Houve silêncio na pequena comitiva e eu senti o incómodo semelhante ao da criança que é apanhada em falta pelo adulto.
Poucas semanas mais tarde, já no final do mês de Novembro, foi recebida a ordem para abandonar, em certo dia que já não lembro, as instalações. Veio um Dakota buscar o pessoal, que ainda se mantinha em serviço, e toda a carga.
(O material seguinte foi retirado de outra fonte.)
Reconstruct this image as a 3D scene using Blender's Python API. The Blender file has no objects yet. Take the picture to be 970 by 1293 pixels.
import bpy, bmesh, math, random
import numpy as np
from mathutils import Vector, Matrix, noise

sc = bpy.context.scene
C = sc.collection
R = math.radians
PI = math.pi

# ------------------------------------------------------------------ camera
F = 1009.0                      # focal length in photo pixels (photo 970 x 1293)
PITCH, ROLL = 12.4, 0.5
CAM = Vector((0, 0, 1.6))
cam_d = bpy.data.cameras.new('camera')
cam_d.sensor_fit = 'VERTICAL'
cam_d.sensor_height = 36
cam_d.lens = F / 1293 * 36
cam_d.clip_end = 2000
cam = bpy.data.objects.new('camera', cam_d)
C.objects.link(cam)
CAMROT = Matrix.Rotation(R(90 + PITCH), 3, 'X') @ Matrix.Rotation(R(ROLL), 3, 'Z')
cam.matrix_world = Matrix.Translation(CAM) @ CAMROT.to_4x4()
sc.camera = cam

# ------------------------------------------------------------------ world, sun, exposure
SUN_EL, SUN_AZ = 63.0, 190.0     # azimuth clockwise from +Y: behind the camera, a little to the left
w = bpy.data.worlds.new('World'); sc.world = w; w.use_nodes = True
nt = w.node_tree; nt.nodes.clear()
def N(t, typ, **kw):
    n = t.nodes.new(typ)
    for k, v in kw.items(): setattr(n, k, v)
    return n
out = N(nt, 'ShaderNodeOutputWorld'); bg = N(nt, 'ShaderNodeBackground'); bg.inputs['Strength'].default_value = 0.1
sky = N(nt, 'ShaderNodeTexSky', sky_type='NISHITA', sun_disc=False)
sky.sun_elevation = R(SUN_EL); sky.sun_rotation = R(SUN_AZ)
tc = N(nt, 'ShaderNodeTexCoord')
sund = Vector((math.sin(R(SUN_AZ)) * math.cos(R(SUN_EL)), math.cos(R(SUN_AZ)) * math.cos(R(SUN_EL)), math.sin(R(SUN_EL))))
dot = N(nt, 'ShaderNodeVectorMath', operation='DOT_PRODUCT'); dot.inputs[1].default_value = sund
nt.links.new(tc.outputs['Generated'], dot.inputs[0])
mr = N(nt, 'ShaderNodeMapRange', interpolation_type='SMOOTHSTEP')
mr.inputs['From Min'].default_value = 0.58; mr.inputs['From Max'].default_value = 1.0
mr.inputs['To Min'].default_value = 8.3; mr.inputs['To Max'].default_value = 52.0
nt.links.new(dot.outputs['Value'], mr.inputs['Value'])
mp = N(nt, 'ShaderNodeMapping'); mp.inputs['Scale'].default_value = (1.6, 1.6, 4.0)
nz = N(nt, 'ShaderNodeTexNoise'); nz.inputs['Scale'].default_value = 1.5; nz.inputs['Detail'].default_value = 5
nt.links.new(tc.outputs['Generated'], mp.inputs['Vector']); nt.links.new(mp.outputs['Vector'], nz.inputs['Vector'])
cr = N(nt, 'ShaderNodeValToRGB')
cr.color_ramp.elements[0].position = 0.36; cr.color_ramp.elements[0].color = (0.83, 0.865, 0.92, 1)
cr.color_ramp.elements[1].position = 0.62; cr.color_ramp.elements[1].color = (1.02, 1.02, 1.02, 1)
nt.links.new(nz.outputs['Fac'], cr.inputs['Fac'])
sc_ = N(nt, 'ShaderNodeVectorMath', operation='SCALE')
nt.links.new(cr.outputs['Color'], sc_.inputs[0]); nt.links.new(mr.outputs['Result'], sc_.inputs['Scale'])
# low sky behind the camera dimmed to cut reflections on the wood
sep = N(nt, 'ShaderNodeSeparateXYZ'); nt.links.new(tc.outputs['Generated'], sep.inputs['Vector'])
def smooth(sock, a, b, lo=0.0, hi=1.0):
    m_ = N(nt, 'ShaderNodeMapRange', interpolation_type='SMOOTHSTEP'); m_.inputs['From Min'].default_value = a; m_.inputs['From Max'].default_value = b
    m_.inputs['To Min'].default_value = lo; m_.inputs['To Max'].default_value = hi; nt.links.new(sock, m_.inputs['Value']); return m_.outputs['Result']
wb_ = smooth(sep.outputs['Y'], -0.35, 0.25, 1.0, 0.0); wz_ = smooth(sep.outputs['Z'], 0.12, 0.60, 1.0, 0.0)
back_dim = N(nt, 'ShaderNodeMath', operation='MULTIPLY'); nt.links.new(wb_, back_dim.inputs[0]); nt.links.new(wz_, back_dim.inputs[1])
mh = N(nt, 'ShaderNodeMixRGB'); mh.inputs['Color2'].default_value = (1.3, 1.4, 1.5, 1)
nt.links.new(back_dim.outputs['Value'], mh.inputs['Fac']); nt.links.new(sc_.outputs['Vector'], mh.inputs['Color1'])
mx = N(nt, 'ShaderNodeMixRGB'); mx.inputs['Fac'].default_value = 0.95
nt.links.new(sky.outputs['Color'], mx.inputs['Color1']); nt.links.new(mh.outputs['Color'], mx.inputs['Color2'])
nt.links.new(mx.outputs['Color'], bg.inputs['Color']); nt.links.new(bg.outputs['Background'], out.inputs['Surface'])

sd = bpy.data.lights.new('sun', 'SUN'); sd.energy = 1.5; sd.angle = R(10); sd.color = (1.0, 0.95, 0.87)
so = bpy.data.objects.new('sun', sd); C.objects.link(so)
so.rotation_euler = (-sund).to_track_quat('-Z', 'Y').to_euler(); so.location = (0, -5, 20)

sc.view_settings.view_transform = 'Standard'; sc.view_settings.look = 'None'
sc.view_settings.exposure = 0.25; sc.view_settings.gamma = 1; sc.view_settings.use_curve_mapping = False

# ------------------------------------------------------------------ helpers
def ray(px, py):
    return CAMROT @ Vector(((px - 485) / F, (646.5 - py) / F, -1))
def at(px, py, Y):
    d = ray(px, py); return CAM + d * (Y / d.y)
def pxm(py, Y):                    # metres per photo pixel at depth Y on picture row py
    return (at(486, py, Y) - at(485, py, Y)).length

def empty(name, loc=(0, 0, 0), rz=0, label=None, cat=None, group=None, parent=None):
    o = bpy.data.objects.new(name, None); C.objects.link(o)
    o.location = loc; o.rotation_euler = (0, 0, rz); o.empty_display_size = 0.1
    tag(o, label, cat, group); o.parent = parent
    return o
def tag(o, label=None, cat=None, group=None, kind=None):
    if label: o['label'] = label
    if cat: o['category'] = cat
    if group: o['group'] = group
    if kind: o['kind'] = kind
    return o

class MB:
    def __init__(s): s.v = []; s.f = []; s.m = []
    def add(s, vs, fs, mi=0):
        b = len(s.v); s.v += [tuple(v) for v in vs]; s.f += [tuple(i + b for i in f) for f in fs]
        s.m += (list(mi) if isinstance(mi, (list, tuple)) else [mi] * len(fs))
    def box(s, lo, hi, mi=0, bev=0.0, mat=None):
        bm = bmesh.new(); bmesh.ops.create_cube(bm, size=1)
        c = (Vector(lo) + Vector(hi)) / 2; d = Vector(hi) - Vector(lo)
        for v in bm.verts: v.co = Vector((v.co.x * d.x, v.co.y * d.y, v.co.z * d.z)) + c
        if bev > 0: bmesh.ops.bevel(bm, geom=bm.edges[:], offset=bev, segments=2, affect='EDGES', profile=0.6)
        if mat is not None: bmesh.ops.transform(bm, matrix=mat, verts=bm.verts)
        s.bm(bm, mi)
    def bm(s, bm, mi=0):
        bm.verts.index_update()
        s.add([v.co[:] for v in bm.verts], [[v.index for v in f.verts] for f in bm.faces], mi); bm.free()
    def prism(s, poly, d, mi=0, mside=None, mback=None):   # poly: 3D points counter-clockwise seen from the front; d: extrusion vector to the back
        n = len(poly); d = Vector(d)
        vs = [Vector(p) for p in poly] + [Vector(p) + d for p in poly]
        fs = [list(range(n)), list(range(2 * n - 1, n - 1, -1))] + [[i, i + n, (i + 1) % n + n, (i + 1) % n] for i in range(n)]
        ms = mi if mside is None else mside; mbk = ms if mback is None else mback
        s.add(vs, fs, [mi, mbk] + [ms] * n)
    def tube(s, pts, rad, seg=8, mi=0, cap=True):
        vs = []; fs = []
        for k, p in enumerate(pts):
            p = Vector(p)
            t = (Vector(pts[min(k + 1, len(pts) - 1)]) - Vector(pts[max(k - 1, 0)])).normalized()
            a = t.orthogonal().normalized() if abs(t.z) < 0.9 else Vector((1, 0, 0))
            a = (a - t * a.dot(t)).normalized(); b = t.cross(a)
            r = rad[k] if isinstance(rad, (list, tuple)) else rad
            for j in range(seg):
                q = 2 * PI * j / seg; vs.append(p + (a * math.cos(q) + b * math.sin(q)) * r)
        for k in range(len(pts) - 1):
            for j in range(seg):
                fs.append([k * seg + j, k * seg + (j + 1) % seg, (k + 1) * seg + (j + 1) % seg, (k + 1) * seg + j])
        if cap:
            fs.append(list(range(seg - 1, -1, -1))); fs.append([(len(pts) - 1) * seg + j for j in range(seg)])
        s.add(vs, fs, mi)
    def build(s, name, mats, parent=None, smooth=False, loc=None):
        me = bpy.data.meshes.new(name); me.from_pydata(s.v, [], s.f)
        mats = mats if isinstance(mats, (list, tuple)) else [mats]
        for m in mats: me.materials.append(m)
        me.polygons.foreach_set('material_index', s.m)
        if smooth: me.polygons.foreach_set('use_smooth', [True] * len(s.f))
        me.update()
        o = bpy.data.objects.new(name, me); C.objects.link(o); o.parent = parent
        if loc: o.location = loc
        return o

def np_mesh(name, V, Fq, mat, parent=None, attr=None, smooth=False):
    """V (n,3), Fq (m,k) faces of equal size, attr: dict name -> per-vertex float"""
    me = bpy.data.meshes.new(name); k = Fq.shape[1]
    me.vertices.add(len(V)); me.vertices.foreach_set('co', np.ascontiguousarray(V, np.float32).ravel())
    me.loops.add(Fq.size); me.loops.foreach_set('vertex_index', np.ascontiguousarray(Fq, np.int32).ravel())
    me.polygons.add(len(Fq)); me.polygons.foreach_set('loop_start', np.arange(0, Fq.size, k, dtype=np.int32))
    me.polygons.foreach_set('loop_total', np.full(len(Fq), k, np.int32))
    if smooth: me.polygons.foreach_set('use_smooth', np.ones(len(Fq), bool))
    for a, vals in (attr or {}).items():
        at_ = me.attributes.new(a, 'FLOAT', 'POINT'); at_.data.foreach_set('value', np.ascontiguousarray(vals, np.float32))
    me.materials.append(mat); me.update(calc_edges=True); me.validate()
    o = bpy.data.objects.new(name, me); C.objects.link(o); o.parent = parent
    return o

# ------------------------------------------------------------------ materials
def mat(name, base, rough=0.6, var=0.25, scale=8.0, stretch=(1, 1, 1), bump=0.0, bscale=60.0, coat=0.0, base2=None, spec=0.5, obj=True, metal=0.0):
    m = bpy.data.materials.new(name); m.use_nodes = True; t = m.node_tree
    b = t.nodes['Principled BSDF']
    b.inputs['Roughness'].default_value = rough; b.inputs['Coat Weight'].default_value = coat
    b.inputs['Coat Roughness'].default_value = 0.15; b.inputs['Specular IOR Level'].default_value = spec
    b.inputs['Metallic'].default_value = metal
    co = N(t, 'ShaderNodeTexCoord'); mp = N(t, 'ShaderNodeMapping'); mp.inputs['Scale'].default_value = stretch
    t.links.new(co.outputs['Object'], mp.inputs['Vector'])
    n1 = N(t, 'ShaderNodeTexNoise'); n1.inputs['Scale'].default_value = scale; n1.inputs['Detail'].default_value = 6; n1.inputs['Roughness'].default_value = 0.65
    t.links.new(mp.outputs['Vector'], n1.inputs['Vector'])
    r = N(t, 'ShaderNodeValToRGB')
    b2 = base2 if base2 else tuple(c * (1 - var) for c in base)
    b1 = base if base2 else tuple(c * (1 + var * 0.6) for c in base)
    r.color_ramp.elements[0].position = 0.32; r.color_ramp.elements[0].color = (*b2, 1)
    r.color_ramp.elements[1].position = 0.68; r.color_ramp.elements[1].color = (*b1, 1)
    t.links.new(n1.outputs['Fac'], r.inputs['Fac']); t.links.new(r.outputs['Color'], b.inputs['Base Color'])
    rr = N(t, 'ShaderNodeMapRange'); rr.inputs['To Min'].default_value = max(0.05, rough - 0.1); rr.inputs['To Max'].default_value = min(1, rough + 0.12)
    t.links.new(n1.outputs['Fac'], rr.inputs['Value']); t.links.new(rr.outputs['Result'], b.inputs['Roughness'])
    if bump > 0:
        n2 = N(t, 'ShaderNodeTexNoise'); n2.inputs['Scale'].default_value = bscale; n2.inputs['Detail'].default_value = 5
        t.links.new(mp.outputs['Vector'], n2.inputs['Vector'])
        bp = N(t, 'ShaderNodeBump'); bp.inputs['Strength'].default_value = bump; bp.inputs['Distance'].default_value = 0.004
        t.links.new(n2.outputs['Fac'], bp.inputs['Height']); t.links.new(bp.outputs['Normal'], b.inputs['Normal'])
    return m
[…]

Na descolagem, comeu quase a pista até conseguir erguer-se para iniciar o voo. Confesso, naqueles segundos, pensei que iríamos acabar em destroços no fim do betão. Houve como que um respirar fundo quando ganhámos altitude. Pela janela vi, uma última vez, o aeródromo, a cidade quase fantasma e tive a sensação de que, afinal, nada valera uma guerra com tantas vidas perdidas, pois teria sido muito mais fácil avançar para a negociação das independências lá muito atrás, nos anos sessenta, mas, ao mesmo tempo, fiquei com uma certeza: estava a ver nascer um novo Estado soberano, e isso era inesquecível, porque aquele voo de Nova Freixo para Nampula, pelo menos, para mim, correspondia a uma pequena nota de rodapé na História de Portugal e na de Moçambique.